Yaw Stability Research of the Distributed Drive Electric Bus by Adaptive Nonsingular Fast Terminal Sliding Mode Control

Abstract

Due to the high center of gravity of distributed drive electric buses, it is crucial to enhance their stability and sliding mode control (SMC) is an effective method to enhance vehicle yaw stability. However, the traditional SMC needs to know the upper limits of the interference term in advance and select a better switching gain to obtain a better control effect, which is impossible for vehicle control. To solve the existing problems, an improved adaptive nonsingular fast terminal sliding mode (ANFTSM) control is presented to enhance the stability of distributed drive electric bus.
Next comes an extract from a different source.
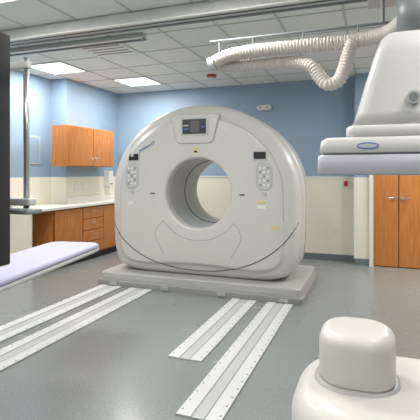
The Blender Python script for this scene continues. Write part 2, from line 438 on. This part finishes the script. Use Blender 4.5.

An uncertainty term is introduced as a switching term in the sliding mode variable and the switching gain in the controller is obtained by parameter adaptation without knowing any uncertainty information. In addition, to enhance the stability of the vehicle in real-time, an adaptive neuro fuzzy inference system (ANFIS) for the weighting factor in the sliding surface is adjusted. A co-simulation of Matlab/Simulink–TruckSim is performed to verify the effectiveness of the algorithm under two typical conditions. The results indicate that the proposed control can follow the ideal value better which improves handling stability and chattering is weaker. Furthermore, the proposed control requires fewer control actions, and also reduces the motor torque variation.